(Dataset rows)
_____

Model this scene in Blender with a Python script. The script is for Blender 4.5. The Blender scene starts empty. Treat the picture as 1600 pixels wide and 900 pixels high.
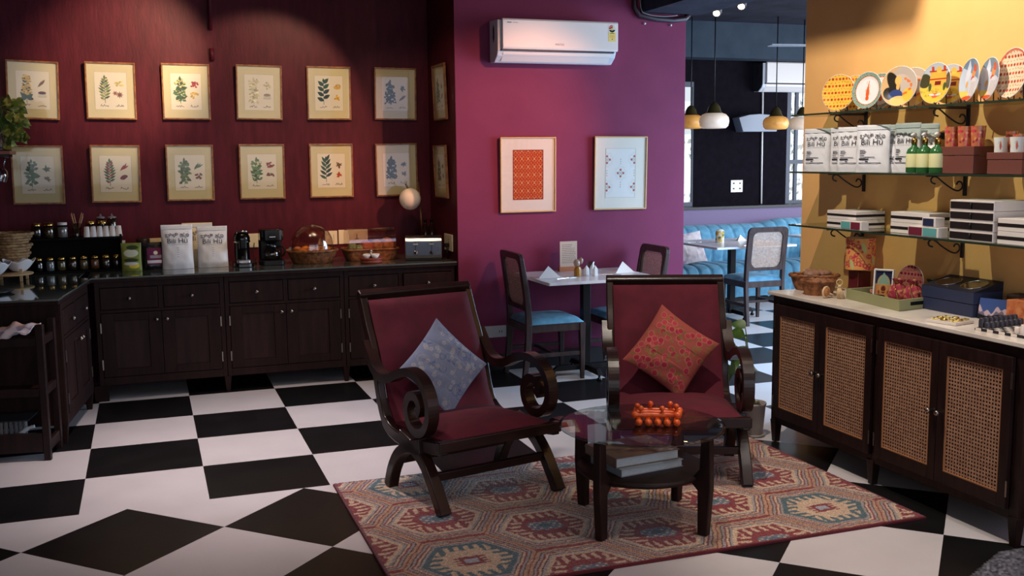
import bpy, math, random
import numpy as np
from mathutils import Vector, Matrix
PI = math.pi
SC = bpy.context.scene
COL = SC.collection

# ------------------------------------------------------------------ camera
cam = bpy.data.cameras.new('camera'); cam_o = bpy.data.objects.new('camera', cam); COL.objects.link(cam_o)
cam.sensor_width = 36.0; cam.lens = 1586.9 / 1600 * 36.0
cam.clip_start = 0.05; cam.clip_end = 200
cR = Vector((0.94076263, -0.3388942, -0.0107883)); cU = Vector((0.05333395, 0.11648233, 0.99175973)); cF = Vector((0.33484497, 0.93358588, -0.12765679))
cam_o.matrix_world = Matrix(((cR.x, cU.x, -cF.x, 0.3796), (cR.y, cU.y, -cF.y, -7.4918), (cR.z, cU.z, -cF.z, 1.6708), (0, 0, 0, 1)))
SC.camera = cam_o

# ------------------------------------------------------------------ world, lights, exposure
SC.view_settings.view_transform = 'Standard'; SC.view_settings.look = 'None'
SC.view_settings.gamma = 1.0; SC.view_settings.use_curve_mapping = False
SC.view_settings.exposure = 0.0
W = bpy.data.worlds.new('sky'); SC.world = W; W.use_nodes = True
bg = W.node_tree.nodes['Background']; bg.inputs[0].default_value = (0.80, 0.88, 1.0, 1); bg.inputs[1].default_value = 1.1

def light(kind, name, loc, target, energy, color, **k):
    d = bpy.data.lights.new(name, kind); d.energy = energy; d.color = color
    for a, b in k.items(): setattr(d, a, b)
    o = bpy.data.objects.new(name, d); COL.objects.link(o); o.location = loc
    o.rotation_euler = (Vector(target) - Vector(loc)).to_track_quat('-Z', 'Y').to_euler()
    return o
DAY = (0.80, 0.89, 1.0); WARM = (1.0, 0.72, 0.45)
# daylight through the glazing of the front of the shop (behind the camera) and of the far room, plus an added blue fill
light('AREA', 'front_glazing_daylight', (0.8, -9.2, 1.9), (1.8, 0, 1.0), 24, (0.90, 0.92, 1.0), shape='RECTANGLE', size=5.0, size_y=2.2)
light('AREA', 'far_room_daylight', (9.3, 0.2, 1.7), (5.5, 1.2, 0.3), 200, DAY, shape='RECTANGLE', size=3.6, size_y=1.8)
light('AREA', 'passage_daylight', (7.2, -2.6, 2.3), (5.4, 1.6, 0.2), 100, DAY, shape='RECTANGLE', size=2.0, size_y=1.6)
light('AREA', 'side_window_daylight', (4.1, -6.3, 1.6), (2.8, 0.0, 0.6), 20, (0.60, 0.66, 1.0), shape='RECTANGLE', size=1.6, size_y=1.8)
light('AREA', 'corner_blue_fill', (6.1, -1.35, 1.25), (4.3, 0.0, 0.75), 88, (0.27, 0.60, 1.0), shape='RECTANGLE', size=1.2, size_y=1.6)  # unseen fill added behind the yellow wall, tints the plum wall's right end blue
# ceiling spots of the cafe, with two fill spots added for brightness
def spot(name, loc, tgt, e, ang=60, blend=0.6, col=WARM, rad=0.03):
    light('SPOT', name, loc, tgt, e, col, spot_size=math.radians(ang), spot_blend=blend, shadow_soft_size=rad)
spot('frame_spot_a', (0.95, -0.75, 3.1), (0.30, 0.75, 2.40), 250, 44, 0.8)
spot('frame_spot_b', (1.75, -0.75, 3.1), (1.25, 0.75, 1.9), 105, 56, 0.35)
spot('frame_spot_c', (1.9, -0.9, 3.1), (2.5, 0.75, 1.5), 26, 54, 0.6)
spot('frame_spot_d', (-0.6, -0.9, 3.1), (-0.5, 0.75, 1.5), 14, 56, 0.8)
spot('counter_spot', (1.1, -1.2, 3.1), (1.3, 0.4, 1.0), 40, 60, 0.8)
spot('counter_fill_right', (2.1, -1.1, 3.1), (1.95, 0.35, 0.95), 42, 52, 0.8)  # fill added overhead to brighten the baskets on the counter
spot('wall_spot', (4.0, -2.7, 3.12), (3.02, 0, 1.75), 400, 36, 1.0, (1.0, 0.42, 0.24))
spot('wall_wash_spot', (4.05, -2.6, 3.12), (3.35, 0, 2.25), 19, 56, 0.8, (1.0, 0.78, 0.68))
spot('shelf_spot_a', (2.75, -3.3, 3.12), (4.2, -3.3, 1.85), 175, 122, 0.3, (1.0, 0.88, 0.74), 0.015)
spot('shelf_spot_b', (2.95, -4.6, 3.12), (4.2, -4.5, 1.85), 28, 100, 0.5, (1.0, 0.88, 0.74), 0.015)
spot('shelf_spot_c', (3.45, -3.3, 3.12), (4.2, -3.4, 1.6), 20, 86, 0.5, (1.0, 0.86, 0.70), 0.015)
spot('rug_spot', (2.6, -4.8, 3.15), (2.1, -3.4, 0.0), 42, 62, 0.7, (1.0, 0.84, 0.76), 0.05)
spot('rug_spot_right', (3.4, -4.9, 3.15), (3.2, -4.2, 0.0), 62, 56, 0.7, (1.0, 0.86, 0.80), 0.05)
spot('floor_spot', (0.85, -1.75, 3.15), (1.0, -1.60, 0.0), 400, 70, 1.0, (1.0, 0.84, 0.82), 0.1)
spot('front_floor_fill', (0.4, -4.7, 3.15), (0.7, -3.0, 0.0), 62, 64, 0.8, (1.0, 0.88, 0.86), 0.1)  # fill added to lift the front left tiles
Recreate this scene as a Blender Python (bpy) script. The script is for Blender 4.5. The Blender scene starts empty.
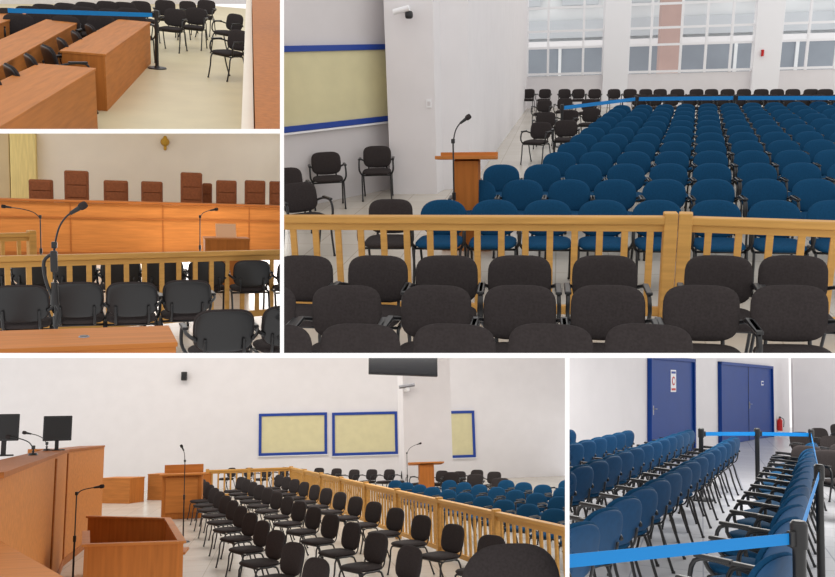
import bpy, bmesh, math, random
from mathutils import Vector, Matrix
random.seed(4)
F=800.0; CX=417.5; CY=288.5
sc=bpy.context.scene
sc.view_settings.view_transform='Standard'

# ------------------------------------------------------------ materials
def lin(c):
    c=c/255.0
    return c/12.92 if c<=0.04045 else ((c+0.055)/1.055)**2.4
def mat(name,rgb,rough=0.6,kind=None,var=0.12,scale=8.0,metal=0.0,spec=0.3):
    m=bpy.data.materials.new(name); m.use_nodes=True
    nt=m.node_tree; b=nt.nodes['Principled BSDF']
    col=tuple(lin(c) for c in rgb)+(1,)
    b.inputs['Base Color'].default_value=col
    b.inputs['Roughness'].default_value=rough
    b.inputs['Metallic'].default_value=metal
    b.inputs['Specular IOR Level'].default_value=spec
    if kind:
        tc=nt.nodes.new('ShaderNodeTexCoord'); mp=nt.nodes.new('ShaderNodeMapping')
        nz=nt.nodes.new('ShaderNodeTexNoise'); cr=nt.nodes.new('ShaderNodeValToRGB')
        nt.links.new(tc.outputs['Object'],mp.inputs['Vector'])
        nt.links.new(mp.outputs['Vector'],nz.inputs['Vector'])
        nt.links.new(nz.outputs['Fac'],cr.inputs['Fac'])
        nt.links.new(cr.outputs['Color'],b.inputs['Base Color'])
        nz.inputs['Scale'].default_value=scale
        if kind=='wood':
            mp.inputs['Scale'].default_value=(0.5,6,6) ; nz.inputs['Detail'].default_value=5
        elif kind=='woodv':
            mp.inputs['Scale'].default_value=(6,6,0.5) ; nz.inputs['Detail'].default_value=5
        else:
            nz.inputs['Detail'].default_value=3
        cr.color_ramp.elements[0].position=0.3; cr.color_ramp.elements[1].position=0.7
        cr.color_ramp.elements[0].color=tuple(c*(1-var) for c in col[:3])+(1,)
        cr.color_ramp.elements[1].color=tuple(min(1,c*(1+var)) for c in col[:3])+(1,)
    return m
M_WOOD=mat('wood_honey',(184,116,58),0.55,'wood',0.14,3,spec=0.12)
M_WOODV=mat('wood_honey_vertical',(174,106,50),0.55,'woodv',0.14,3,spec=0.12)
M_WOODD=mat('wood_brown',(156,92,44),0.55,'wood',0.14,3,spec=0.12)
M_RAIL=mat('wood_beech',(196,148,80),0.5,'wood',0.12,4,spec=0.2)
M_BLACK=mat('fabric_charcoal',(56,51,51),0.9,'n',0.15,60,spec=0.1)
M_BLUE=mat('fabric_blue',(20,66,100),0.85,'n',0.12,60,spec=0.1)
M_BLUES=mat('shell_blue',(18,68,108),0.55,'n',0.08,20,spec=0.3)
M_FRAME=mat('metal_black',(26,26,28),0.35,spec=0.5)
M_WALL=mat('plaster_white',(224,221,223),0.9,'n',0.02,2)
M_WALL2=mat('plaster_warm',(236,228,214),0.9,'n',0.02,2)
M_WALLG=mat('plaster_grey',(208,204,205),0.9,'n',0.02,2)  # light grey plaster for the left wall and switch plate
M_TAN=mat('plaster_tan',(196,176,140),0.9,'n',0.03,2)
M_YEL=mat('curtain_yellow',(226,206,140),0.8,'woodv',0.1,4)
M_FCREAM=mat('floor_cream',(212,199,164),0.4,'n',0.05,1.5,spec=0.2)
M_BLIND=mat('blind_cream',(212,204,164),0.8,'n',0.04,3)
M_BFRAME=mat('frame_blue',(34,66,150),0.45)
M_DOOR=mat('door_blue',(14,58,132),0.4,'n',0.05,2,spec=0.2)
M_BELT=mat('belt_blue',(16,130,205),0.6)
M_LEATHER=mat('leather_brown',(124,72,44),0.55,'n',0.15,20,spec=0.15)
M_WHITE=mat('paint_white',(235,235,238),0.6)
M_GOLD=mat('brass',(180,140,50),0.4,metal=0.5)
M_RED=mat('enamel_red',(190,30,28),0.35)
M_SCREEN=mat('screen_black',(20,22,28),0.2,spec=0.6)
M_PAPER=mat('paper_peach',(240,196,164),0.8)
M_STEEL=mat('steel',(150,150,155),0.3,metal=0.8)
M_OUTG=mat('facade_grey',(142,150,160),0.8,'n',0.08,0.6)
M_OUTM=mat('facade_pale',(196,202,208),0.8,'n',0.05,0.6)
M_OUTW=mat('facade_white',(226,230,233),0.8,'n',0.04,0.6)
M_PINK=mat('facade_pink',(184,158,152),0.8,'n',0.05,1)
def tilemat(name,c1,c2,c3,size):
    m=mat(name,c1,0.25,spec=0.45)
    nt=m.node_tree;b=nt.nodes['Principled BSDF']
    tc=nt.nodes.new('ShaderNodeTexCoord'); br=nt.nodes.new('ShaderNodeTexBrick')
    br.offset=0; br.inputs['Scale'].default_value=1.0
    br.inputs['Brick Width'].default_value=size; br.inputs['Row Height'].default_value=size
    br.inputs['Mortar Size'].default_value=0.007
    for k,c in (('Color1',c1),('Color2',c2),('Mortar',c3)):
        br.inputs[k].default_value=tuple(lin(q) for q in c)+(1,)
    nt.links.new(tc.outputs['Object'],br.inputs['Vector'])
    nt.links.new(br.outputs['Color'],b.inputs['Base Color'])
    return m
M_TILE=tilemat('floor_tile_white',(202,204,209),(209,210,215),(168,171,180),0.6)
M_FGREY=tilemat('floor_tile_beige',(190,183,172),(196,189,178),(170,162,150),0.6)

# ------------------------------------------------------------ rooms
def ray(x,y): return Vector((x-CX,-(y-CY),-F))
class Set: pass
def mkset(rect,xc,yh,h,xv):
    s=Set(); s.rect=rect; s.h=h; s.yh=yh
    yv=CY-(F*F+(xv-CX)*(xc-CX))/(yh-CY)
    u=ray(xv,yv); u.normalize()
    if u.y<0: u=-u
    f=ray(xc,yh).normalized(); f=(f-u*f.dot(u)).normalized(); r=f.cross(u).normalized()
    s.B=Matrix((r,f,u)).transposed(); s.BT=Matrix((r,f,u))
    return s
S1=mkset((0,0,280,129),140,-70,2.3,200)
S2=mkset((0,133.5,280,353),140,180,1.8,200)
S3=mkset((284,0,835,353),560,49,2.3,500)
S4=mkset((0,358,565,577),282,430,2.2,300)
S5=mkset((569.5,358,835,577),702,380,1.7,650)
W=S3.BT
CAM=Vector((0,0,S3.h))
for s in (S1,S2,S3,S4,S5):
    s.M=Matrix.Translation(CAM) @ (W@s.B).to_4x4() @ Matrix.Translation((0,0,-s.h))
    x0,y0,x1,y1=s.rect
    if x0<=0:x0=-40
    if y0<=0:y0=-40
    if x1>=835:x1=875
    if y1>=577:y1=617
    tl,tr,bl,br=[W@ray(*p) for p in ((x0,y0),(x1,y0),(x0,y1),(x1,y1))]
    cen=W@ray((x0+x1)/2,(y0+y1)/2)
    s.planes=[]
    for a,b in ((tl,bl),(tr,br),(tl,tr),(bl,br)):
        n=a.cross(b).normalized()
        if n.dot(cen)<0:n=-n
        s.planes.append(n)
def P(s,x,y,z=0.0):
    v=s.BT@ray(x,y)
    t=(z-s.h)/v.z
    return Vector((v.x*t,v.y*t,z))
def G(s,x,k,z=0.0):
    p=P(s,x,s.yh+s.h*k,0); p.z=z
    return p
def hit(s,x,y,A,Bp):
    v=s.BT@ray(x,y)
    d=Vector((Bp[0]-A[0],Bp[1]-A[1])); n=Vector((-d.y,d.x))
    t=(n.x*A[0]+n.y*A[1])/(n.x*v.x+n.y*v.y)
    q=Vector((v.x*t,v.y*t,s.h+v.z*t))
    return (Vector((q.x-A[0],q.y-A[1])).dot(d.normalized()), q.z, q)
def link(o): sc.collection.objects.link(o)
def add(s,name,me,loc=(0,0,0),yaw=0.0):
    Mw=s.M@Matrix.Translation(Vector(loc))@Matrix.Rotation(yaw,4,'Z')
    xs=[v.co for v in me.vertices]
    mn=Vector((min(v.x for v in xs),min(v.y for v in xs),min(v.z for v in xs)))
    mx=Vector((max(v.x for v in xs),max(v.y for v in xs),max(v.z for v in xs)))
    cs=[Mw@Vector((a,b,c))-CAM for a in(mn.x,mx.x) for b in(mn.y,mx.y) for c in(mn.z,mx.z)]
    cross=False
    for n in s.planes:
        d=[n.dot(c) for c in cs]
        if max(d)<=0: return None
        if min(d)<0: cross=True
    if cross:   # trim the piece where the room's partition stands
        bm=bmesh.new(); bm.from_mesh(me); bm.transform(Mw)
        for n in s.planes:
            g=bm.verts[:]+bm.edges[:]+bm.faces[:]
            if not g: break
            r=bmesh.ops.bisect_plane(bm,geom=g,plane_co=CAM,plane_no=n,clear_inner=True,dist=1e-6)
            ed=[e for e in r['geom_cut'] if isinstance(e,bmesh.types.BMEdge) and e.is_valid and len(e.link_faces)==1]
            if len(ed)>2:
                try: bmesh.ops.triangle_fill(bm,edges=ed,use_beauty=True)
                except Exception: pass
        if len(bm.faces)<6: bm.free(); return None
        bm.transform(Mw.inverted())
        m2=bpy.data.meshes.new(me.name+'_trim'); bm.to_mesh(m2); bm.free()
        for m in me.materials: m2.materials.append(m)
        me=m2
    o=bpy.data.objects.new(name,me); link(o); o.matrix_world=Mw
    return o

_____

* **Directive**: Stop after the line containing "COL = SC.collection": copy the records exactly from the first line up to there, leaving pictures out.

* **Result of this exercise**:
Model this scene in Blender with a Python script. The script is for Blender 4.5. The Blender scene starts empty. Treat the picture as 1600 pixels wide and 900 pixels high.
import bpy, math, random
import numpy as np
from mathutils import Vector, Matrix
PI = math.pi
SC = bpy.context.scene
COL = SC.collection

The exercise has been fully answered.